The uncertainty around tariffs still weighs heavily on the automotive industry as a whole, including the aftermarket.
The industry stands on the brink of a potential economic upheaval as new tariff policies threaten to reshape decades of integrated manufacturing relationships. Plus, the constant back and forth of whether tariffs are on, increased, decreased or off is only making matters worse.
“The system cannot handle this in a rapid-fire way,” explained Kristin Dziczek, a policy advisor with the Federal Reserve Bank of Chicago, noting the immense pressure these tariffs could place on suppliers, especially smaller companies.
The proposed tariffs could dramatically increase production costs, with some estimates suggesting price increases of 65 per cent to 85 per cent.
“Nobody has margins like that,” Dziczek emphasized during the recent MEMA Aftermarket Suppliers Vision Conference in Chicago, noting that suppliers may struggle to absorb these additional expenses.
While these observations were made in the spring, the uncertainty still hasn’t been eased and the potential impact extends beyond immediate cost increases.
The integrated North American supply chain, carefully built over 50-60 years, could face significant disruption, noted Todd Campau associate director of aftermarket solutions at S&P Global Mobility, “and that could be destroyed.”
Particularly challenging is the lack of duty drawback in current tariff proposals. Dziczek explained that tariffs could be applied multiple times as parts cross borders, potentially escalating effective tariff rates to 40-60%, far beyond initial expectations.
The geopolitical landscape adds further complexity. Dziczek noted that Mexico and Canada have alternative trade relationships through agreements like the Comprehensive and Progressive Agreement for Trans-Pacific Partnership (CPTPP), providing potential alternatives to U.S. trade.

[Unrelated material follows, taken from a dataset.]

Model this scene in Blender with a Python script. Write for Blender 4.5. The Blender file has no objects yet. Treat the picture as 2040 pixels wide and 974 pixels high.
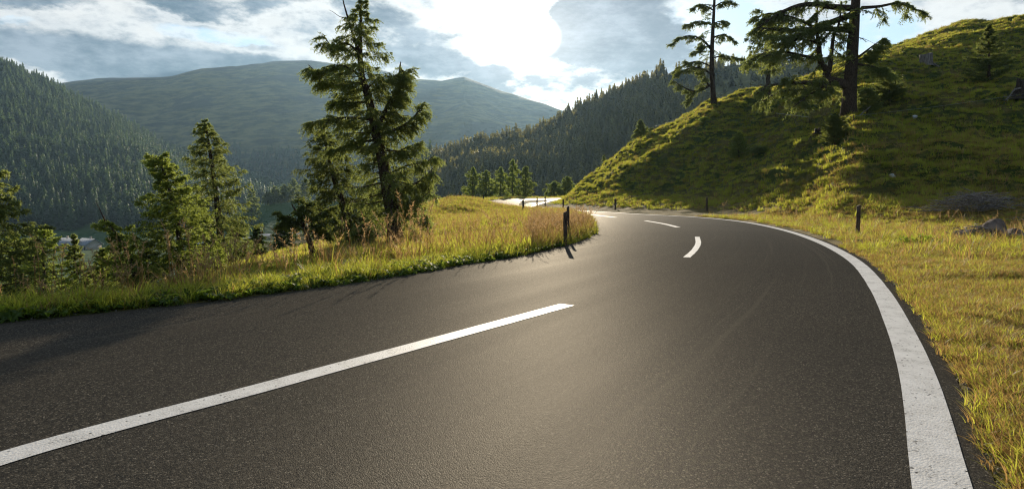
import bpy, math, random
import numpy as np
from mathutils import Vector

R = math.radians
SC = bpy.context.scene
COL = SC.collection
H0, FX, CU, HR = 1.2, 1250.0, 1020.0, 390.0        # eye height, focal length and horizon of the photograph

# ------------------------------------------------------------------ camera
cam_data = bpy.data.cameras.new('camera')
cam = bpy.data.objects.new('camera', cam_data)
COL.objects.link(cam)
cam.location = (0, 0, H0)
cam.rotation_euler = (R(90), 0, 0)
cam_data.sensor_width = 36.0
cam_data.lens = FX / 2040 * 36
cam_data.shift_y = -(487 - HR) / 2040
cam_data.clip_start = 0.05
cam_data.clip_end = 30000
SC.camera = cam
SC.view_settings.view_transform = 'Standard'
SC.view_settings.look = 'None'
SC.view_settings.gamma = 1
SC.view_settings.exposure = 0.62
SC.cycles.use_denoising = True
SC.cycles.denoiser = 'OPENIMAGEDENOISE'
SC.cycles.denoising_input_passes = 'RGB_ALBEDO_NORMAL'
SC.cycles.denoising_prefilter = 'NONE'
SC.cycles.pixel_filter_type = 'BLACKMAN_HARRIS'
SC.cycles.filter_width = 1.2
SC.cycles.use_adaptive_sampling = False
SC.cycles.volume_bounces = 0
SC.cycles.max_bounces = 8
SC.cycles.transparent_max_bounces = 16
SC.cycles.sample_clamp_indirect = 6

# ------------------------------------------------------------------ sun and sky
SUN_AZ, SUN_EL = math.atan2(1078 - CU, FX), math.atan2(HR - 75, FX)
sun_dir = Vector((math.sin(SUN_AZ) * math.cos(SUN_EL), math.cos(SUN_AZ) * math.cos(SUN_EL), math.sin(SUN_EL)))
sl = bpy.data.lights.new('sun', 'SUN')
sl.energy = 5.0
sl.angle = R(0.55)
sl.color = (1.0, 0.86, 0.66)
so = bpy.data.objects.new('sun', sl)
COL.objects.link(so)
so.rotation_euler = (-sun_dir).to_track_quat('-Z', 'Y').to_euler()
so.location = (0, 0, 50)

W = bpy.data.worlds.new('World')
SC.world = W
W.use_nodes = True


class NB:
    """small helper that writes node trees"""
    def __init__(s, nt):
        s.nt = nt
        s.n = nt.nodes
        s.l = nt.links

    def new(s, t, **kw):
        n = s.n.new(t)
        for k, v in kw.items():
            setattr(n, k, v)
        return n

    def put(s, sock, v):
        if v is None:
            return
        if isinstance(v, (int, float)):
            sock.default_value = v
        elif isinstance(v, (tuple, list)):
            sock.default_value = tuple(v) if len(v) == len(sock.default_value) else tuple(v) + (1,)
        else:
            s.l.new(v, sock)

    def m(s, op, a, b=None, c=None, clamp=False):
        n = s.new('ShaderNodeMath', operation=op, use_clamp=clamp)
        s.put(n.inputs[0], a)
        s.put(n.inputs[1], b)
        s.put(n.inputs[2], c)
        return n.outputs[0]

    def vm(s, op, a, b=None, scale=None):
        n = s.new('ShaderNodeVectorMath', operation=op)
        s.put(n.inputs[0], a)
        s.put(n.inputs[1], b)
        if scale is not None:
            s.put(n.inputs['Scale'], scale)
        return n.outputs['Value'] if op in ('LENGTH', 'DOT_PRODUCT', 'DISTANCE') else n.outputs[0]

    def mix(s, f, a, b, blend='MIX'):
        n = s.new('ShaderNodeMix', data_type='RGBA', blend_type=blend)
        s.put(n.inputs[0], f)
        s.put(n.inputs[6], a)
        s.put(n.inputs[7], b)
        return n.outputs[2]

    def ss(s, x, a, b, lo=0.0, hi=1.0):
        n = s.new('ShaderNodeMapRange', interpolation_type='SMOOTHSTEP')
        s.put(n.inputs[0], x)
        for i, v in enumerate((a, b, lo, hi)):
            n.inputs[i + 1].default_value = v
        return n.outputs[0]

    def noise(s, v, scale, detail=4, rough=0.5, dist=0.0):
        n = s.new('ShaderNodeTexNoise')
        s.put(n.inputs['Vector'], v)
        n.inputs['Scale'].default_value = scale
        n.inputs['Detail'].default_value = detail
        n.inputs['Roughness'].default_value = rough
        n.inputs['Distortion'].default_value = dist
        return n.outputs[0]

    def ramp(s, f, stops):
        n = s.new('ShaderNodeValToRGB')
        s.put(n.inputs[0], f)
        e = n.color_ramp.elements
        while len(e) < len(stops):
            e.new(0.5)
        for q, (p, c) in zip(e, stops):
            q.position = p
            q.color = tuple(c) + (1,)
        return n.outputs[0]

    def comb(s, x, y, z):
        n = s.new('ShaderNodeCombineXYZ')
        s.put(n.inputs[0], x)
        s.put(n.inputs[1], y)
        s.put(n.inputs[2], z)
        return n.outputs[0]

    def sep(s, v):
        n = s.new('ShaderNodeSeparateXYZ')
        s.put(n.inputs[0], v)
        return n.outputs


def build_sky():
    b = NB(W.node_tree)
    b.n.clear()
    out = b.new('ShaderNodeOutputWorld')
    bg = b.new('ShaderNodeBackground')
    STR = 0.1
    bg.inputs[1].default_value = STR
    sky = b.new('ShaderNodeTexSky', sky_type='NISHITA')
    sky.sun_disc = False
    sky.sun_elevation = SUN_EL
    sky.sun_rotation = SUN_AZ
    sky.altitude = 1600
    sky.air_density = 1.0
    sky.dust_density = 1.0
    sky.ozone_density = 1.5
    d = b.new('ShaderNodeTexCoord').outputs['Generated']
    x, y, z = b.sep(d)
    az = b.m('ARCTAN2', x, y)
    el = b.m('ARCSINE', z)
    # wandering distortion so that every cloud edge is ragged
    st = b.vm('MULTIPLY', d, (1, 1, 2.2))
    n1 = b.noise(st, 3.2, 6, 0.58)
    n2 = b.noise(b.vm('ADD', st, (7.3, 1.1, 4.2)), 3.2, 6, 0.58)
    n3 = b.noise(b.vm('ADD', st, (2.3, 5.1, 9.2)), 9.0, 7, 0.62)
    n4 = b.noise(b.vm('ADD', st, (4.3, 8.1, 3.2)), 22.0, 6, 0.6)
    azd = b.m('ADD', az, b.m('MULTIPLY', b.m('SUBTRACT', n1, 0.5), 0.20))
    eld = b.m('ADD', el, b.m('MULTIPLY', b.m('SUBTRACT', n2, 0.5), 0.075))
    eld = b.m('ADD', eld, b.m('MULTIPLY', b.m('SUBTRACT', n3, 0.5), 0.05))

    def ang(u, row):
        a = math.atan2(u - CU, FX)
        return a, math.atan2((HR - row) * math.cos(a), FX)

    def blob(u, row, ru, rr, tilt=0.0, amp=1.0):
        a, e = ang(u, row)
        ra, re = ru / FX * math.cos(a) ** 2, rr / FX * math.cos(a)
        dx = b.m('SUBTRACT', azd, a)
        dy = b.m('SUBTRACT', b.m('SUBTRACT', eld, e), b.m('MULTIPLY', dx, tilt))
        q = b.m('ADD', b.m('POWER', b.m('ABSOLUTE', b.m('DIVIDE', dx, ra)), 2), b.m('POWER', b.m('ABSOLUTE', b.m('DIVIDE', dy, re)), 2))
        return b.m('MULTIPLY', b.m('EXPONENT', b.m('MULTIPLY', q, -1)), amp)

    def total(bl):
        t = bl[0]
        for q in bl[1:]:
            t = b.m('ADD', t, q)
        return t
    # sun proximity (forward scatter through the cloud)
    cs = b.vm('DOT_PRODUCT', d, tuple(sun_dir))
    sang = b.m('ARCCOSINE', cs)
    g1 = b.m('EXPONENT', b.m('MULTIPLY', b.m('POWER', b.m('DIVIDE', sang, 0.062), 1.2), -1))
    g2 = b.m('EXPONENT', b.m('MULTIPLY', b.m('DIVIDE', sang, 0.27), -1))
    # thick, shaded cloud
    dark = total([
        blob(180, 108, 430, 36, -0.06, 1.35), blob(520, 126, 230, 22, -0.03, 1.05), blob(330, 150, 420, 30, 0, 1.1), blob(60, -12, 170, 26, -0.1, 1.0),
        blob(345, -8, 130, 28, -0.12, 1.1), blob(560, -10, 110, 26, 0, 1.0), blob(735, 40, 75, 46, -0.4, 0.72),
        blob(835, 70, 75, 40, -0.5, 0.72), blob(1240, 78, 125, 66, -0.25, 2.0), blob(1185, 30, 80, 40, 0, 1.2),
        blob(910, 138, 150, 32, -0.1, 1.25), blob(1130, 165, 170, 26, 0.0, 0.7), blob(1400, 100, 0.1, 0.1),
        blob(1000, 190, 150, 22, 0, 0.6), blob(1980, 10, 120, 30, 0.1, 0.35)])
    dark = b.m('ADD', dark, b.m('MULTIPLY', b.m('SUBTRACT', n3, 0.5), 2.2))
    dark = b.m('ADD', dark, b.m('MULTIPLY', b.m('SUBTRACT', n4, 0.5), 1.6))
    darkf = b.ss(dark, 0.22, 0.95)
    lining = b.m('MULTIPLY', b.ss(dark, -0.1, 0.40), b.m('SUBTRACT', 1.0, darkf))
    # open blue sky
    clear = total([
        blob(410, 62, 120, 18, -0.06, 1.2), blob(20, 30, 50, 9, 0, 0.9), blob(1360, 55, 60, 70, 0, 1.2), blob(1470, 40, 90, 60, 0, 0.9),
        blob(1590, 95, 140, 50, 0, 0.7), blob(1800, 62, 110, 40, 0.1, 1.0), blob(1740, 20, 90, 20, 0, 0.6), blob(900, 12, 100, 12, 0, 0.5)])
    clear = b.m('ADD', clear, b.m('MULTIPLY', b.m('SUBTRACT', n3, 0.5), 1.3))
    clearf = b.ss(clear, 0.35, 0.75)
    # the cloud's own tones: blue grey when thick, white where thin
    wav = b.noise(b.vm('ADD', st, (1.3, 3.1, 6.2)), 13.0, 8, 0.66)
    wav2 = b.noise(b.vm('MULTIPLY', b.vm('ADD', d, (3.3, 0.1, 1.2)), (5.0, 5.0, 26.0)), 1.0, 7, 0.64)
    white = b.mix(b.ss(b.m('ADD', wav, b.m('MULTIPLY', b.m('SUBTRACT', n1, 0.5), 0.6)), 0.34, 0.60), (2.3, 2.6, 3.1), (5.3, 5.25, 5.15))
    tone = b.mix(b.ss(azd, -0.45, 0.1), (0.55, 1.02, 1.62), (1.45, 1.65, 2.2))
    var = b.ss(b.m('ADD', b.m('MULTIPLY', wav, 0.6), b.m('MULTIPLY', wav2, 0.4)), 0.38, 0.64)
    tone = b.mix(var, b.vm('SCALE', tone, scale=0.72), b.mix(0.42, tone, (4.6, 4.9, 5.4)))
    blue = b.mix(0.6, sky.outputs[0], (4.0, 5.4, 6.6))
    thin = b.mix(clearf, white, blue)
    thin = b.mix(b.m('MULTIPLY', lining, 0.75), thin, (6.2, 6.15, 6.0))
    c = b.mix(darkf, thin, tone)
    glow = b.m('ADD', b.m('MULTIPLY', g1, 30), b.m('MULTIPLY', g2, 0.8))
    glow = b.m('MULTIPLY', glow, b.m('SUBTRACT', 1.0, b.m('MULTIPLY', darkf, 0.86)))
    glow = b.m('ADD', glow, b.m('MULTIPLY', b.ss(sang, 0.034, 0.012), 25.0))
    gl = b.vm('SCALE', (1.0, 0.95, 0.86), scale=glow)
    c = b.vm('ADD', c, gl)
    # away from the view the cloud is a broken layer seen from below
    high = b.ss(el, 0.32, 0.6)
    over = b.mix(b.ss(n1, 0.42, 0.62), b.vm('SCALE', sky.outputs[0], scale=0.8), (2.7, 2.95, 3.3))
    c = b.mix(high, c, over)
    back = b.ss(b.m('ABSOLUTE', az), 0.9, 1.5)
    c = b.mix(back, c, over)
    b.l.new(c, bg.inputs[0])
    b.l.new(bg.outputs[0], out.inputs[0])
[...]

Experts suggest a potential tipping point around 10 per cent price increases, which could significantly impact consumer behaviour. The automotive industry might respond by shifting production, potentially reducing margins on less profitable vehicles.
“Don’t make decisions just because of the looming tariffs … continue to run your business, continue to look at the fundamentals,” Campau advised.